Pour le lecteur français, Thackeray c’est surtout « La foire aux vanités », mais aussi « Les mémoires de Barry Lyndon », roman magistralement adapté au cinéma par Stanley Kubrick. « L’histoire de Pendennis » est un autre de ses chefs d’œuvres, à la fois roman d’apprentissage et fresque sociale de l’Angleterre des années 1830. L’ouvrage est paru en feuilleton entre 1848 et 1850, d’où un volume conséquent - pas loin de 1000 pages en version poche-, mais il n’en faut pas moins pour retracer le parcours du jeune Pendennis, ce héros qui n’en est pas un. Car c’est un homme tout à fait ordinaire que Thackeray se propose de dépeindre. Tour à tour exalté et faible, égoïste et généreux, fat et sensible, ce personnage frère du lecteur n’en est que plus attachant. Quant à l’auteur, il ne cesse d’interpeler son public, lui adressant tantôt un trait d’esprit, tantôt une méditation philosophique à partager. Ces procédés rendent la narration plus enjouée et instaurent une complicité indéniable entre Thackeray et son lecteur.
Venons-en à présent au récit. Comme tout roman-feuilleton, celui-ci fourmille de rebondissements, d’intrigues et d’amours contrariées. Mais il s’agit surtout de suivre l’évolution d’Arthur, du berceau au mariage. Lorsque nous faisons sa connaissance, notre héros s’avère être un tout jeune garçon, et c’est avec un certain regret que nous le quittons 1000 pages plus tard, alors qu’il est un homme accompli. C’est que malgré ses frasques, Pendennis est devenu un ami ! Nous le suivons en pension, à l’université d’Oxbridge, puis à Londres où il mène une vie de plaisirs et acquiert une renommée littéraire. Entre temps, le lecteur a eu son comptant d’aventures sentimentales et de rencontres en tout genre. C’est toute l’Angleterre prévictorienne qui se déploie dans ces pages : des campagnes idylliques aux cercles huppés de la capitale, en passant par la Fleet Prison et autres bas-fonds londoniens. Ce qui nous est dépeint, c’est un monde en plein bouleversement, marqué par les débuts du chemin de fer et la révolution industrielle. Mais contrairement à Dickens, Thackeray ne s’intéresse pas vraiment aux injustices sociales. Pour lui le mauvais fonctionnement de la société s’explique par les travers des individus, travers qu’il met en scène au moyen de personnages grotesques.

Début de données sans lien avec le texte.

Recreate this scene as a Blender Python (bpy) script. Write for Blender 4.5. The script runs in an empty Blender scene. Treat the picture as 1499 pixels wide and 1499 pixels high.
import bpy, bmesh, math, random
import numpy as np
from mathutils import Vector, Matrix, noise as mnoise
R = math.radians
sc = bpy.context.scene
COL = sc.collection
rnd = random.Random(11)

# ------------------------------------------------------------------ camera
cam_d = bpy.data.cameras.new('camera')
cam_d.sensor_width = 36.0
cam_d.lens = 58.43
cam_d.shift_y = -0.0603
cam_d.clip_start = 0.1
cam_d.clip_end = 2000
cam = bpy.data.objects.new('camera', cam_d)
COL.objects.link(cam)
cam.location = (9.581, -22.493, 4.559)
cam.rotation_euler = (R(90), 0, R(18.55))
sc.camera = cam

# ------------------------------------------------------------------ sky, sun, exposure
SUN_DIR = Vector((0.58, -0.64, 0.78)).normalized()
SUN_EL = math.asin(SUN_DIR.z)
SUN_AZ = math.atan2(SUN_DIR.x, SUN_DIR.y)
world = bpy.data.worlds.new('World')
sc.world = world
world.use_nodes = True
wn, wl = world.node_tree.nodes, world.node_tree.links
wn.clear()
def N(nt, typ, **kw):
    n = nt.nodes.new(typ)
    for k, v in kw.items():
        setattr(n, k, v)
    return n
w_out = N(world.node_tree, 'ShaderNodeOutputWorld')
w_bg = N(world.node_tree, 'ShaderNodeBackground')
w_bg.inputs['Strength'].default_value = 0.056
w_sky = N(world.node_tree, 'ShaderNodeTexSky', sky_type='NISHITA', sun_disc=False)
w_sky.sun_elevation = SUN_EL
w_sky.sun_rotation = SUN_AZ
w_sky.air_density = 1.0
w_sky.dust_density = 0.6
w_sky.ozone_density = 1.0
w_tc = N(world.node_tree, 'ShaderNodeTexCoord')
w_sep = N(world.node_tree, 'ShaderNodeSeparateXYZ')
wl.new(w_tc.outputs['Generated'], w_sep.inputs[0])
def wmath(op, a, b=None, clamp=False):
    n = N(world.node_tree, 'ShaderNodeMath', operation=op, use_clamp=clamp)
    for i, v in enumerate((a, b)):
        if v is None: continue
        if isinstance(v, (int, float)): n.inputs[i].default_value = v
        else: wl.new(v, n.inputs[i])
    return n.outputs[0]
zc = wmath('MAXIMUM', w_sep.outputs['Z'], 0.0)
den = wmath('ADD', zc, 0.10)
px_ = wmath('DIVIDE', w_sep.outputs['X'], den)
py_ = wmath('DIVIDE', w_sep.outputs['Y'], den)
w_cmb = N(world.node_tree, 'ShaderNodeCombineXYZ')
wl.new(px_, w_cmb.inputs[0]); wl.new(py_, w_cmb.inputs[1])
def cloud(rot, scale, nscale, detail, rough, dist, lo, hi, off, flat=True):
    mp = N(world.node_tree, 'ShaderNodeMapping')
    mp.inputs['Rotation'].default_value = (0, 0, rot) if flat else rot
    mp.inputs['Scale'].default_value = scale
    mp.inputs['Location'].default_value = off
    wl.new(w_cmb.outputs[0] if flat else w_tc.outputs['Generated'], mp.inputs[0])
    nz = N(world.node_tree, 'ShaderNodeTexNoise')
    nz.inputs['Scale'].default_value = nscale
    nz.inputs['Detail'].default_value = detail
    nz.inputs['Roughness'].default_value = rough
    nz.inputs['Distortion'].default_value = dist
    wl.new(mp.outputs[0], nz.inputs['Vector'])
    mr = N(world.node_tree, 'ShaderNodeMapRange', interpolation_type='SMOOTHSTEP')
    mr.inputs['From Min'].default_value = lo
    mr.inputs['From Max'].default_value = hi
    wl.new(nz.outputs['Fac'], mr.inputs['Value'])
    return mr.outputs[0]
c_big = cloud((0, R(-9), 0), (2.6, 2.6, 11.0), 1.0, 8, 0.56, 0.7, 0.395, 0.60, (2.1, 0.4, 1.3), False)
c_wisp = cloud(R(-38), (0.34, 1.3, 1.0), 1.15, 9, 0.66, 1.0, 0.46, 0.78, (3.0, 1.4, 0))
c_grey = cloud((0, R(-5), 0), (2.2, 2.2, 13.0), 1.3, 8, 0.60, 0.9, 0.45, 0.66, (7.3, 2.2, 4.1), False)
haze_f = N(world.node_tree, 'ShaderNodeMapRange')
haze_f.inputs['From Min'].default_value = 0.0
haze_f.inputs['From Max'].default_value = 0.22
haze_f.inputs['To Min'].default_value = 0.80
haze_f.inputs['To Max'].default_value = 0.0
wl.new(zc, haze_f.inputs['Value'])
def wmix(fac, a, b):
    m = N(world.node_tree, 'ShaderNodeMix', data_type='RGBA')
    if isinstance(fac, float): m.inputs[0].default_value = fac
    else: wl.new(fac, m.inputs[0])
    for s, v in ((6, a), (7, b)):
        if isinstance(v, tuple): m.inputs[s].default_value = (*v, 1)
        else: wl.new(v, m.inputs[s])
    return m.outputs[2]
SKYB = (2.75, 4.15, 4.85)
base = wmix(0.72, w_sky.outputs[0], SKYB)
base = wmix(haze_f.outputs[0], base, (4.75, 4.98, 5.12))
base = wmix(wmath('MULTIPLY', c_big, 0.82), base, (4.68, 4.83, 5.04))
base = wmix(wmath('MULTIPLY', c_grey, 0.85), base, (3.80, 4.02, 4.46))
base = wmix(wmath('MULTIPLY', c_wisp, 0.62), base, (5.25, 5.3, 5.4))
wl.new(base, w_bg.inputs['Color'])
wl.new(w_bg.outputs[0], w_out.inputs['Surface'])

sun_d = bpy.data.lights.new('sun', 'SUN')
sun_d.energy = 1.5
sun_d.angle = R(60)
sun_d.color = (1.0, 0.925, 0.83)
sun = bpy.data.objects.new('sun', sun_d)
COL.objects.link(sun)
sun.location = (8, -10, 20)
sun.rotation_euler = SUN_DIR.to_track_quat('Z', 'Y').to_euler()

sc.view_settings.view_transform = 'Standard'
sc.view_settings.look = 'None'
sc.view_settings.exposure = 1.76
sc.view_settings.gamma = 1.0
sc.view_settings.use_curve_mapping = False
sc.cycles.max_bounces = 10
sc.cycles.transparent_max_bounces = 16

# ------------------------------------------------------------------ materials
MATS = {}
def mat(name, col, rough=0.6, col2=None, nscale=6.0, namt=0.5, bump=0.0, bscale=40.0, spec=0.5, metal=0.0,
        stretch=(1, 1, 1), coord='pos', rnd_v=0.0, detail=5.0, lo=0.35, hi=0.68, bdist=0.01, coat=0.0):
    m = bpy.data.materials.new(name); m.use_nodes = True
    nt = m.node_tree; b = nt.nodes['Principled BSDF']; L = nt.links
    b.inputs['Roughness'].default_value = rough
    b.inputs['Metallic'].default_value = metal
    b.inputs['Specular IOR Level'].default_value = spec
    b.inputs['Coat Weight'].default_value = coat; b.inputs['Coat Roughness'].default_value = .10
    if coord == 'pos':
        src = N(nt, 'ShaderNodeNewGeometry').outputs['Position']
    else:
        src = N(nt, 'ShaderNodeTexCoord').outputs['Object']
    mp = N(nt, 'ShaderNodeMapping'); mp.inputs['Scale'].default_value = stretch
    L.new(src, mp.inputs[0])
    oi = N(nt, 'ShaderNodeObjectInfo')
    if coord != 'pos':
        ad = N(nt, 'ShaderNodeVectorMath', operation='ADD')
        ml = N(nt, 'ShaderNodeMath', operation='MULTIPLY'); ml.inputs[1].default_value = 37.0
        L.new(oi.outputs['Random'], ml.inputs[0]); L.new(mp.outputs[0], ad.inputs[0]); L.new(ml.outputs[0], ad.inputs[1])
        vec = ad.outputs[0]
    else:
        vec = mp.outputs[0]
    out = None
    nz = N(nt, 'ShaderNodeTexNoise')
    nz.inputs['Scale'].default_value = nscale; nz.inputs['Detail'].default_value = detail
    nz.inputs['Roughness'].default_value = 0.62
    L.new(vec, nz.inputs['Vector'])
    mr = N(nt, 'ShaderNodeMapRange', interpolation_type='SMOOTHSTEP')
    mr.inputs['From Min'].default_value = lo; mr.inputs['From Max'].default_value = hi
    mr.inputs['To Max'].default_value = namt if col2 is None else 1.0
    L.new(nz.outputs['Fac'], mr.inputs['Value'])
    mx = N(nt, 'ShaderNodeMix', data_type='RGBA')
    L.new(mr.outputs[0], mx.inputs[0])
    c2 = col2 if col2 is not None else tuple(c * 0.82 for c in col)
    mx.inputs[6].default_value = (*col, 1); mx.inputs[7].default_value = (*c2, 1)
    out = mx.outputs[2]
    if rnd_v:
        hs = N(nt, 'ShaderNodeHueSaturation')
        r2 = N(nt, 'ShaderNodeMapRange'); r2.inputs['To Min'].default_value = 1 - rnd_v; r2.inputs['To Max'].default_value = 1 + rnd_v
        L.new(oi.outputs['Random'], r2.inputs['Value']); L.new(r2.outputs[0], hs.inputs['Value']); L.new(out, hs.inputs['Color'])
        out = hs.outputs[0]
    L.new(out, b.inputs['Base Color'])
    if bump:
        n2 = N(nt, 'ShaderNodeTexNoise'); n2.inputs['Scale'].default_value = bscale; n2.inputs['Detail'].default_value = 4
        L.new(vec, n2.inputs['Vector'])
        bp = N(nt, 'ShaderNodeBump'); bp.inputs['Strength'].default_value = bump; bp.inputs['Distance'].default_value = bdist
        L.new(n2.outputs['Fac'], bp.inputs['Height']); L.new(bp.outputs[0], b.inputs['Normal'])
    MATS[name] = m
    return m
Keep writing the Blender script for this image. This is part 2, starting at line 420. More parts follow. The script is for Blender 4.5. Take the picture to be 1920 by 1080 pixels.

Chacune de ces silhouettes incarne un type social et moral. Et quelle verve, quel humour dans ces portraits! Avec Thackeray, difficile de dire si c’est la férocité du satiriste ou la tendresse de l’homme qui l’emporte. Voici le major Pendennis, vieux beau qui n’accepte pas le changement, ou encore Sir Francis Clavering, image de l’aristocrate débauché. Nous croisons aussi dans ces pages un bagnard en fuite, des comédiens, une société villageoise, des journalistes et beaucoup de snobs. La femme non plus n’est pas épargnée : Emily et Blanche, les deux premières amours de Pen, s’avèrent être de franches coquettes, artificieuses et vénales. Toutes ces rencontres exercent une influence néfaste sur le caractère de Pen en corrompant son âme et en flattant sa vanité. Vous l’aurez compris, « le Plus Grand Ennemi » d’Arthur Pendennis n’est autre que lui-même! Mais grâce à l’amour de sa mère et de sa cousine Laure, aussi pure que vertueuse, notre héros trouvera enfin le bonheur.
Même si l’histoire de Pendennis se déroule dans une société éloignée de la nôtre, je l’ai trouvée vraiment passionnante. Le style doux-amer de Thackeray y est pour beaucoup. L'auteur se souvient sans doute avec nostalgie de sa propre enfance auprès d'une veuve aimante, de ses études à Cambridge et de ses débuts dans le journalisme. Arthur Pendennis a tout du jeune homme éternel aux prises avec les tentations du monde. C’est son universalité qui nous touche par-delà les siècles. Par ses considérations très intimes sur la destinée, l’amour et le temps qui passe, ce grand écrivain a su donner une dimension universelle à son œuvre.